The approach to Looks Like Rain is expanded upon on‘Friso Mabel Joy, as women continue to leave, the rain continues to fall, and the possibilities of the studio continue to grow. Shimmering guitars and keyboards provide brooding accompaniment, wraithlike back-up vocals emerge from the sonic ether, and full-blown synthesizer interludes intermingle with songs about late nights and hard drinking. Indeed, Newbury’s subjects are not teetotalers. On the churchy “The Future’s Not What it Used to Be” the protagonist leaves Decatur, Ga., for Skowhegan, Maine, but winds up in Seattle “so drunk and so rattled,” giving new meaning to term “lost soul.”

By the time of 1973’s Heaven Help the Child, it would become clear that Newbury had as much in common with artists like Harry Nilson and Jimmy Webb as he did with rebel folkies like Townes Van Zandt. Tracks veer into easy listening territory, utilizing lush countrypolitan arrangements (“Sweet Memories”), while the sound of chirping birds on “Sunshine” introduces a much needed break in the album-long storms of Looks Like Rain and ‘Frisco Mabel Joy.

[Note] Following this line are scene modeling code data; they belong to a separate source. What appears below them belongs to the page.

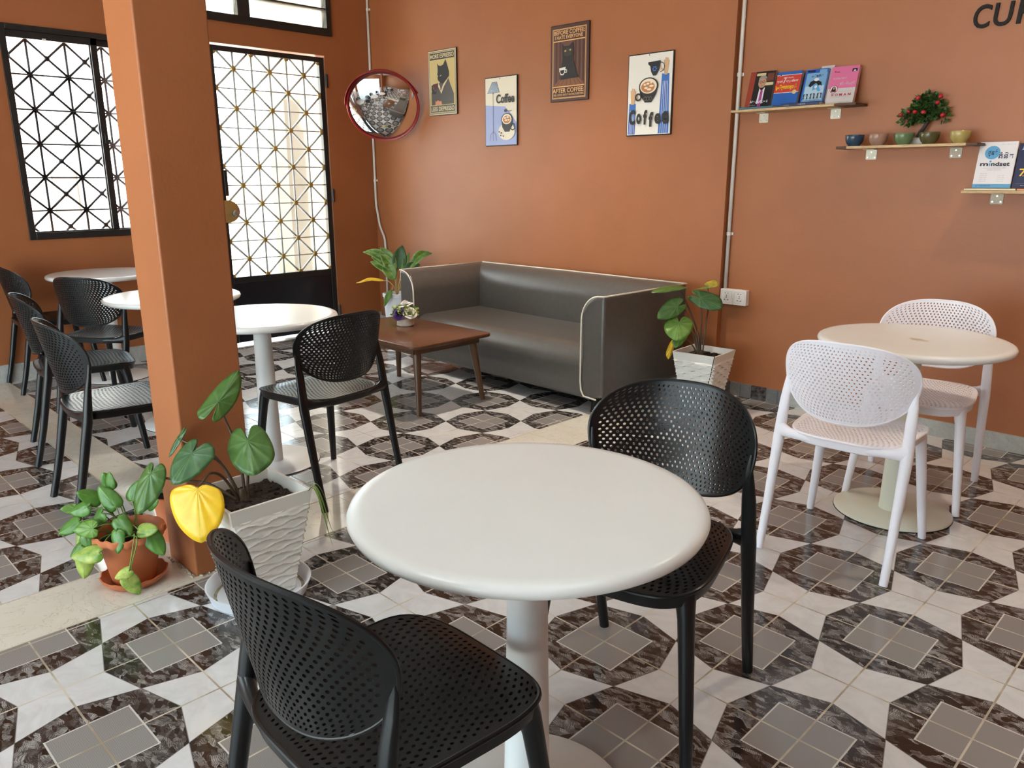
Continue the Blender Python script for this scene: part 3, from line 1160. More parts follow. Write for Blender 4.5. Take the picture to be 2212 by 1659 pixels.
# arms: rounded inner shoulder rising to the outer edge
for sx in (-1, 1):
    prof = [(HL, ZB + 0.02), (HL, ZT)] + arc(HL - 0.03, ZT - 0.15, AW - 0.03, 0.15, 90, 180, 12)[0:] + [(HL - AW, ZB + 0.06)] + arc(HL - AW + 0.05, ZB + 0.06, 0.05, 0.06, 180, 270, 6)[1:]
    mb = MB()
    mb.prism([(sx * x, z) for x, z in prof], 'y', -HD, HD)
    a = mb.build('armrest', M['leather'], sofa, bevel=0.018, seg=4)
    # piping: up the front inner edge, over the shoulder and back along the outer top edge
    pts = [(sx * (HL - 0.045), -HD - 0.002, ZB + 0.006), (sx * (HL - AW + 0.025), -HD - 0.003, ZB + 0.012), (sx * (HL - AW + 0.006), -HD - 0.003, ZB + 0.045), (sx * (HL - AW - 0.001), -HD - 0.003, ZB + 0.10), (sx * (HL - AW - 0.001), -HD - 0.003, ZT - 0.24)]
    pts += [(sx * x, -HD - 0.003, z + 0.001) for x, z in reversed(arc(HL - 0.03, ZT - 0.15, AW - 0.03, 0.15, 90, 180, 12))]
    pts += [(sx * (HL - 0.008), -HD + 0.000, ZT + 0.002), (sx * (HL - 0.001), -HD + 0.02, ZT + 0.002), (sx * (HL - 0.001), 0, ZT + 0.002), (sx * (HL - 0.001), HD - 0.004, ZT + 0.002)]
    p_ = MB()
    p_.tube(pts, 0.0052, 8)
    p_.build('piping', M['piping'], a, smooth=True)
# backrest: same rounded shoulder, along x
mb = MB()
prof = [(HD, ZB + 0.02), (HD, ZT)] + arc(HD - 0.03, ZT - 0.15, AW - 0.02, 0.15, 90, 180, 12) + [(HD - AW - 0.01, ZS - 0.1), (HD - AW, ZB + 0.02)]
mb.prism(prof, 'x', -(HL - 0.02), HL - 0.02)
b_ = mb.build('backrest', M['leather'], sofa, bevel=0.01, seg=3)
p_ = MB()
p_.tube([(-HL + 0.004, HD, ZT + 0.002), (0, HD + 0.002, ZT + 0.004), (HL - 0.004, HD, ZT + 0.002)], 0.0052, 8)
p_.build('piping', M['piping'], b_, smooth=True)
# seat: one sheet rolling over the front, slightly sagging
def seat_sheet(u, v):
    x = (u - 0.5) * 2 * (HL - AW + 0.015)
    y0 = HD - AW + 0.02
    sag = 0.014 * (1 - (2 * u - 1) ** 2)
    L1 = (y0 - (-HD + 0.11))
    L2 = 0.13 * PI / 2
    L3 = ZS - 0.12 - ZB
    L4 = 0.05
    d = v * (L1 + L2 + L3 + L4)
    if d < L1:
        return (x, y0 - d, ZS - sag * math.sin(PI * min(1, d / L1 * 0.8 + 0.1)))
    d -= L1
    if d < L2:
        a = d / L2 * PI / 2
        return (x, -HD + 0.11 - 0.105 * math.sin(a) + 0.0, ZS - 0.12 + 0.12 * math.cos(a) - sag * 0.35 * math.cos(a))
    d -= L2
    if d < L3:
        k = d / L3
        return (x, -HD + 0.005 + 0.012 * math.sin(PI * k) * (1 - k), ZS - 0.12 - d)
    d -= L3
    return (x, -HD + 0.005 + d, ZB)
mb = MB()
mb.grid(seat_sheet, 40, 60)
mb.build('seat_cushion', M['leather'], sofa, smooth=True, fix=False)
MB().box(-(HL - AW), HL - AW, -HD + 0.06, HD - 0.05, ZB, ZS - 0.10).build('seat_base', M['leather'], sofa)
for sx in (-1, 1):
    for sy in (-1, 1):
        mb = MB()
        mb.tube([(sx * (HL - 0.12), sy * (HD - 0.06), 0), (sx * (HL - 0.10), sy * (HD - 0.075), ZB + 0.012)], [0.013, 0.026], 12)
        mb.build('leg', M['black'], sofa, smooth='auto')

# ================================================================== COFFEE TABLE
ct = thing('coffee_table', 'low walnut coffee table with rounded corners and splayed legs before the sofa', 'coffee table', (-3.262, 0.715, 0))
CX, CY, CZ = 0.47, 0.315, 0.425


def rrect(hx, hy, r, n=6):
    out = []
    for cx, cy, a0 in ((hx - r, hy - r, 0), (-hx + r, hy - r, 90), (-hx + r, -hy + r, 180), (hx - r, -hy + r, 270)):
        out += [(cx + r * math.cos(R(a0 + 90 * i / n)), cy + r * math.sin(R(a0 + 90 * i / n))) for i in range(n + 1)]
    return out


mb = MB()
rings_ = [(0.008, CZ - 0.024), (0.002, CZ - 0.021), (0.0, CZ - 0.015), (0.0, CZ - 0.008), (0.002, CZ - 0.003), (0.008, CZ)]
nr_ = len(rrect(1, 1, .1))
for ins, z_ in rings_:
    mb.v += [(x_, y_, z_) for x_, y_ in rrect(CX - ins, CY - ins, 0.045 - ins)]
for k_ in range(len(rings_) - 1):
    for i_ in range(nr_):
        mb.f.append((k_ * nr_ + i_, k_ * nr_ + (i_ + 1) % nr_, (k_ + 1) * nr_ + (i_ + 1) % nr_, (k_ + 1) * nr_ + i_))
        mb.m.append(0)
mb.f += [tuple(range(nr_ - 1, -1, -1)), tuple((len(rings_) - 1) * nr_ + i_ for i_ in range(nr_))]
mb.m += [0, 0]
mb.build('tabletop', M['walnut'], ct, smooth='auto', angle=30)
mb = MB()
mb.box(-CX + 0.07, CX - 0.07, -CY + 0.055, -CY + 0.075, CZ - 0.062, CZ - 0.024)
mb.box(-CX + 0.07, CX - 0.07, CY - 0.075, CY - 0.055, CZ - 0.062, CZ - 0.024)
mb.box(-CX + 0.06, -CX + 0.08, -CY + 0.065, CY - 0.065, CZ - 0.062, CZ - 0.024)
mb.box(CX - 0.08, CX - 0.06, -CY + 0.065, CY - 0.065, CZ - 0.062, CZ - 0.024)
mb.build('apron', M['walnut_leg'], ct)
for sx in (-1, 1):
    for sy in (-1, 1):
        mb = MB()
        mb.tube([(sx * 0.432, sy * 0.255, 0), (sx * 0.385, sy * 0.222, CZ - 0.09), (sx * 0.372, sy * 0.214, CZ - 0.024)], [0.015, 0.026, 0.030], 14, ry=[0.015, 0.024, 0.028], up=(1, 0, 0))
        mb.build('leg', M['walnut_leg'], ct, smooth='auto')

# flower bowl on the coffee table
fv = thing('flower_bowl', 'small ribbed cream bowl of white and purple artificial flowers on the coffee table', 'flower pot', (-3.385, 0.807, CZ))
mb = MB()
prof = [(0, 0.0), (0.052, 0.0), (0.055, 0.004)]
for i in range(15):
    z = 0.006 + i * 0.0042
    prof.append((0.0555 - 0.010 * (i / 14) + 0.0022 * math.sin(PI * (i % 3) / 1.5), z))
prof += [(0.045, 0.068), (0.040, 0.069), (0.036, 0.055), (0, 0.052)]
mb.lathe(prof, 48, wob=lambda r, z, a: (r + (0.0012 * math.sin(30 * a + z * 500) if 0.008 < z < 0.064 and r > 0.042 else 0), z))
mb.build('bowl', noisy('cream_ribbed_clay', (0.62, 0.55, 0.44), (0.70, 0.64, 0.54), 50, 0.7), fv, smooth=True)
mf = {'white': mat('white_petal', (0.80, 0.77, 0.72), 0.6), 'purple': mat('purple_petal', (0.055, 0.012, 0.13), 0.6)}


def rose(c, r, m, d):
    mb = MB()
    rot = Vector((0, 0, 1)).rotation_difference(Vector(d).normalized()).to_matrix()
    for k in range(4):
        n = 5 if k else 3
        rr = r * (0.35 + 0.22 * k)
        for j in range(n):
            a0 = 2 * PI * (j + 0.37 * k) / n
            def pet(u, v):
                a = a0 + (u - 0.5) * 2 * PI / n * 1.35
                rad = rr * (0.35 + 0.75 * v ** (0.7) + 0.12 * v * v * k)
                z = r * (0.95 - 0.17 * k) * v - 0.25 * r * (v ** 3) * k * 0.4 - 0.3 * r - abs(u - 0.5) * 0.25 * r * v
                p = rot @ Vector((rad * math.cos(a), rad * math.sin(a), z))
                return (c[0] + p.x, c[1] + p.y, c[2] + p.z)
            mb.grid(pet, 5, 5)
    return mb.build('rose', m, fv, smooth=True, fix=False)


rose((-0.012, 0.010, 0.138), 0.036, mf['white'], (-0.1, -0.2, 1))
rose((-0.062, -0.025, 0.104), 0.031, mf['white'], (-0.7, -0.4, 0.6))
rose((0.058, -0.005, 0.094), 0.034, mf['white'], (0.6, -0.2, 0.7))
rose((0.014, -0.062, 0.084), 0.031, mf['purple'], (0.3, -0.8, 0.5))
mb = MB()
random.seed(11)
for i in range(130):
    a, el = random.uniform(0, 2 * PI), random.uniform(0.0, 1.1)
    rr = random.uniform(0.04, 0.095)
    p = Vector((rr * math.cos(a) * math.cos(el), rr * math.sin(a) * math.cos(el), 0.068 + rr * math.sin(el) * 0.75))
    for k in range(3):
        q = p + Vector((random.uniform(-1, 1), random.uniform(-1, 1), random.uniform(-1, 1))) * 0.008
        t1 = Vector((random.uniform(-1, 1), random.uniform(-1, 1), random.uniform(-.3, 1))).normalized() * 0.019
        t2 = t1.orthogonal().normalized() * 0.008
        mb.add([q, q + t1 * 0.5 + t2, q + t1, q + t1 * 0.5 - t2], [(0, 1, 2, 3)])
    if i % 4 == 0:
        mb.tube([(0, 0, 0.05), p * 0.6 + Vector((0, 0, 0.03)), p], 0.0012, 5)
mb.build('greenery', noisy('light_greenery', (0.17, 0.30, 0.05), (0.42, 0.46, 0.12), 60, 0.6), fv, fix=False)


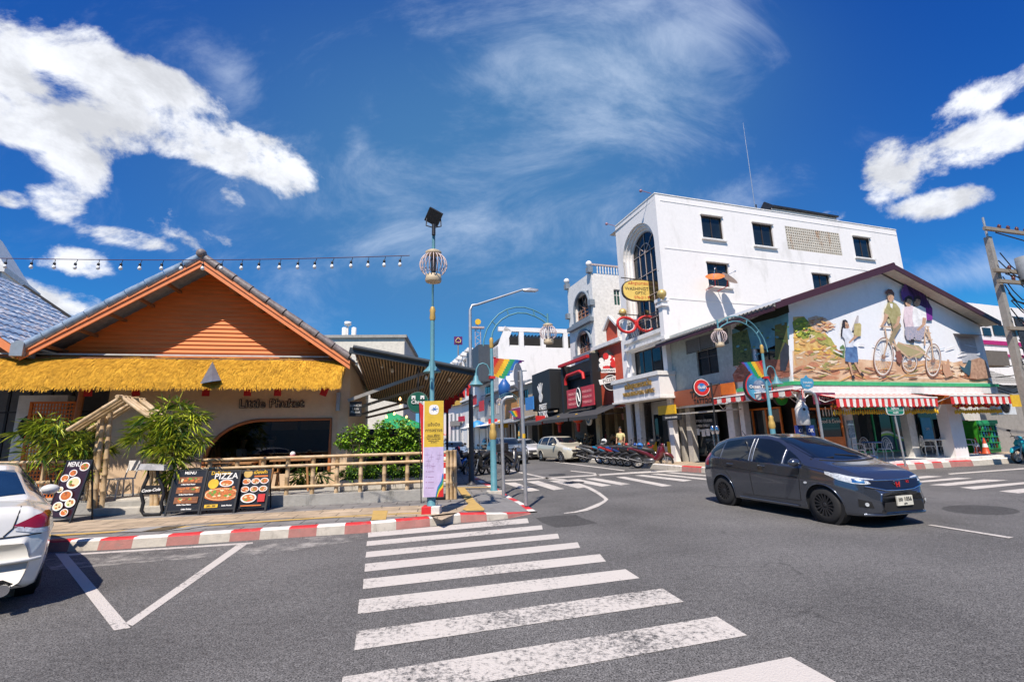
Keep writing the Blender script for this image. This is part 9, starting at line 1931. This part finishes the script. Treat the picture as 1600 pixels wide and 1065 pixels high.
# ================================================================== PEOPLE
SKIN=mat('tan skin',(.42,.22,.13),.55); HAIR=mat('black hair',(.012,.010,.010),.6)
def skin_mesh(name,joints,edges,m,parent,sub=2):
 me=bpy.data.meshes.new(name); me.from_pydata([j[0]for j in joints],edges,[]); o=bpy.data.objects.new(name,me); COL.objects.link(o); o.parent=parent
 md=o.modifiers.new('skin','SKIN'); md.use_smooth_shade=True
 for i,j in enumerate(joints):
  v=me.skin_vertices[0].data[i]; v.radius=(j[1],j[2]if len(j)>2 else j[1]); v.use_root=(i==0)
 s=o.modifiers.new('sub','SUBSURF'); s.levels=sub; s.render_levels=sub
 me.materials.append(m); return o
def person(loc,az,label,shirt,trousers,sit=False,arms=((.1,-.28),(.12,-.2))):
 t=thing('person',label,'person',loc,None,world=False,rz=R_(90-az)); hz_=.93
 if sit:legs=[((0,.09,.5),.085),((.40,.10,.50),.065),((.42,.10,.08),.045),((.52,.10,.04),.04)]; hz_=.55
 else:legs=[((0,.09,.86),.09),((.02,.10,.47),.062),((-.01,.11,.09),.042),((.12,.12,.035),.038)]
 J=[((0,0,hz_),.13,.11),((0,0,hz_+.22),.12,.10),((0,0,hz_+.44),.14,.10),((0,0,hz_+.54),.06),((.02,0,hz_+.62),.055),((.03,0,hz_+.72),.095,.085),((.02,0,hz_+.80),.085,.075)]; E_=[(0,1),(1,2),(2,3),(3,4),(4,5),(5,6)]
 for s in(1,-1):
  b=len(J); J+=[((p[0],s*p[1],p[2]),r)for p,r in legs]; E_+=[(0,b),(b,b+1),(b+1,b+2),(b+2,b+3)]
  fx_,fz_=arms[0 if s>0 else 1]; b=len(J); sh=hz_+.46; J+=[((0,s*.19,sh),.05),((.02,s*.24,sh-.28),.042),((.02+fx_,s*.22,sh-.28+fz_),.030),((.05+fx_*1.2,s*.21,sh-.30+fz_*1.25),.026)]; E_+=[(2,b),(b,b+1),(b+1,b+2),(b+2,b+3)]
 skin_mesh('body',J,E_,SKIN,t)
 S_=[((0,0,hz_+.02),.15,.13),((0,0,hz_+.22),.145,.125),((0,0,hz_+.42),.155,.115),((0,0,hz_+.50),.085)]; E2=[(0,1),(1,2),(2,3)]
 for s in(1,-1):b=len(S_); S_+=[((0,s*.19,hz_+.455),.066),((.015,s*.235,hz_+.25),.060)]; E2+=[(2,b),(b,b+1)]
 skin_mesh('shirt',S_,E2,shirt,t); T_=[((0,0,hz_),.135,.115)]; E3=[]
 for s in(1,-1):b=len(T_); T_+=[((p[0],s*p[1],p[2]),r*1.18)for p,r in legs[:3]]; E3+=[(0,b),(b,b+1),(b+1,b+2)]
 skin_mesh('trousers',T_,E3,trousers,t)
 mb=MB(); mb.M=Matrix.Translation((.005,0,hz_+.80))@Matrix.Diagonal((.105,.09,.09,1)); mb.ball((0,0,0),1,14,8); mb.build('hair',HAIR,t)
 mb=MB(); [mb.ball((.115,s*.032,hz_+.765),.010,6,5)for s in(-1,1)]; mb.build('eyes',HAIR,t); mb=MB(); mb.tube([(.108,0,hz_+.77),(.135,0,hz_+.735),(.112,0,hz_+.725)],[.008,.015,.008],6); mb.build('nose',SKIN,t)
 return t
s_,_=MS.px(971,700,.7); person(MS.P(s_,ZR,.7),215,'man in a pale yellow shirt standing on the pavement behind the motorbikes',mat('pale yellow shirt',(.66,.58,.28),.8),mat('khaki trousers',(.25,.21,.15),.8)); s_,_=MS.px(957,700,-.6); person(MS.P(s_,ZR,-.3),250,'person in a maroon top in the shade left of the man in yellow',mat('maroon top',(.22,.01,.03),.8),BLACK)
s_,_=WL.px(378,705,-.9); person(WL.P(s_,FL+.0,-.9),80,'diner in a white shirt seated inside the arched window',WHITE,BLACK,sit=True,arms=((.28,.06),(.25,.04))); s_,_=WL.px(425,700,-1.6); person(WL.P(s_,FL,-1.6),260,'second diner in dark red deeper inside the window',mat('wine red top',(.2,.03,.04),.8),BLACK,sit=True,arms=((.25,.05),(.25,.04)))
s_,_=WL.px(400,700,-1.2); table(WL,s_,-1.1,.8,.74,'dark table between the two diners inside the window',WOODB)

This set is Americana of the first degree, yet Newbury’s America isn’t exactly bursting with opportunity. When he strolls through “Dixie” and unfurls “The Battle Hymn of the Republic” on ‘Frisco Mabel Joy’s “American Trilogy” (the inspiration for this collection’s title), it plays as a requiem for a land big on promises and short on hope, and far removed from the saccharine upwelling of patriotism that Elvis Presley turned the song into shortly after its release. But as the mere existence of these strange, singular records makes clear, the country of Newbury’s mind remains a place where the individual, even when he’s down and out, is still a king.